-- START OF RECORDED DATA --
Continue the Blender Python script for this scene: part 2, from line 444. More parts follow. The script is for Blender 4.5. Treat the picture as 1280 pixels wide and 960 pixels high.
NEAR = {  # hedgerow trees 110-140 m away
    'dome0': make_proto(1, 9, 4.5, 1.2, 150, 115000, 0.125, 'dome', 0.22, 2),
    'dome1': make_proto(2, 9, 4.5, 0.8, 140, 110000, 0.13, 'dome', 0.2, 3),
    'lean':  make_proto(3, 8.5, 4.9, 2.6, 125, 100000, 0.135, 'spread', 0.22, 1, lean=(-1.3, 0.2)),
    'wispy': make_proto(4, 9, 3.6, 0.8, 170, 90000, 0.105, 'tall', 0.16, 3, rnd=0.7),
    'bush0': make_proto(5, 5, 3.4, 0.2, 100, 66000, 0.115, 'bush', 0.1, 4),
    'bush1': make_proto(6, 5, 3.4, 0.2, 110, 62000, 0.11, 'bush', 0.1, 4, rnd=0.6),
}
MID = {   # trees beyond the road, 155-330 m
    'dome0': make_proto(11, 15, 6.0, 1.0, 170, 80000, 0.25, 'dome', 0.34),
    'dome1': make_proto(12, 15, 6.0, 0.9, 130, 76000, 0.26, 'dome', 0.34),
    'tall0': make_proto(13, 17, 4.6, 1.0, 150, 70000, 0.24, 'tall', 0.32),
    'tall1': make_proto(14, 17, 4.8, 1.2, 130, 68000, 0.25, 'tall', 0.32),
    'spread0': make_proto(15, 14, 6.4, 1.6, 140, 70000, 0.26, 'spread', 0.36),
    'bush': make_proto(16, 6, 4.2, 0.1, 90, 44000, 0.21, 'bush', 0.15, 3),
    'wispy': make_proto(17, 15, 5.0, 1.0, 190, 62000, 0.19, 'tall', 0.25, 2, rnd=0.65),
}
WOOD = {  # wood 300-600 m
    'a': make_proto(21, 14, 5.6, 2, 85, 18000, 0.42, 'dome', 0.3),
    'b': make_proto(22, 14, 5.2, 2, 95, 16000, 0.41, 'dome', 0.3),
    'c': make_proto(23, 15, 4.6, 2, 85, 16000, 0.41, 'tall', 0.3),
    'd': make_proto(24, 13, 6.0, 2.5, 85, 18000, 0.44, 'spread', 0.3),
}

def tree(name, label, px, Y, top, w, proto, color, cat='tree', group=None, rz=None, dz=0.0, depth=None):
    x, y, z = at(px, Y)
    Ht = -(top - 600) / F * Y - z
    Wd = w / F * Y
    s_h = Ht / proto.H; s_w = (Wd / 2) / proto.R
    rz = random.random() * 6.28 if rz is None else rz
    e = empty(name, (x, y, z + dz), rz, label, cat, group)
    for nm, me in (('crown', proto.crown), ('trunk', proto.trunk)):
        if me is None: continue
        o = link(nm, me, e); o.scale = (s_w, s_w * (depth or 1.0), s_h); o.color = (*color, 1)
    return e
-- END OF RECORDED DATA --
- WHAT YOU NEED TO DO -
Copy all of the data exactly.

- PROBLEM SOLUTION -
Continue the Blender Python script for this scene: part 2, from line 444. More parts follow. The script is for Blender 4.5. Treat the picture as 1280 pixels wide and 960 pixels high.
NEAR = {  # hedgerow trees 110-140 m away
    'dome0': make_proto(1, 9, 4.5, 1.2, 150, 115000, 0.125, 'dome', 0.22, 2),
    'dome1': make_proto(2, 9, 4.5, 0.8, 140, 110000, 0.13, 'dome', 0.2, 3),
    'lean':  make_proto(3, 8.5, 4.9, 2.6, 125, 100000, 0.135, 'spread', 0.22, 1, lean=(-1.3, 0.2)),
    'wispy': make_proto(4, 9, 3.6, 0.8, 170, 90000, 0.105, 'tall', 0.16, 3, rnd=0.7),
    'bush0': make_proto(5, 5, 3.4, 0.2, 100, 66000, 0.115, 'bush', 0.1, 4),
    'bush1': make_proto(6, 5, 3.4, 0.2, 110, 62000, 0.11, 'bush', 0.1, 4, rnd=0.6),
}
MID = {   # trees beyond the road, 155-330 m
    'dome0': make_proto(11, 15, 6.0, 1.0, 170, 80000, 0.25, 'dome', 0.34),
    'dome1': make_proto(12, 15, 6.0, 0.9, 130, 76000, 0.26, 'dome', 0.34),
    'tall0': make_proto(13, 17, 4.6, 1.0, 150, 70000, 0.24, 'tall', 0.32),
    'tall1': make_proto(14, 17, 4.8, 1.2, 130, 68000, 0.25, 'tall', 0.32),
    'spread0': make_proto(15, 14, 6.4, 1.6, 140, 70000, 0.26, 'spread', 0.36),
    'bush': make_proto(16, 6, 4.2, 0.1, 90, 44000, 0.21, 'bush', 0.15, 3),
    'wispy': make_proto(17, 15, 5.0, 1.0, 190, 62000, 0.19, 'tall', 0.25, 2, rnd=0.65),
}
WOOD = {  # wood 300-600 m
    'a': make_proto(21, 14, 5.6, 2, 85, 18000, 0.42, 'dome', 0.3),
    'b': make_proto(22, 14, 5.2, 2, 95, 16000, 0.41, 'dome', 0.3),
    'c': make_proto(23, 15, 4.6, 2, 85, 16000, 0.41, 'tall', 0.3),
    'd': make_proto(24, 13, 6.0, 2.5, 85, 18000, 0.44, 'spread', 0.3),
}

def tree(name, label, px, Y, top, w, proto, color, cat='tree', group=None, rz=None, dz=0.0, depth=None):
    x, y, z = at(px, Y)
    Ht = -(top - 600) / F * Y - z
    Wd = w / F * Y
    s_h = Ht / proto.H; s_w = (Wd / 2) / proto.R
    rz = random.random() * 6.28 if rz is None else rz
    e = empty(name, (x, y, z + dz), rz, label, cat, group)
    for nm, me in (('crown', proto.crown), ('trunk', proto.trunk)):
        if me is None: continue
        o = link(nm, me, e); o.scale = (s_w, s_w * (depth or 1.0), s_h); o.color = (*color, 1)
    return e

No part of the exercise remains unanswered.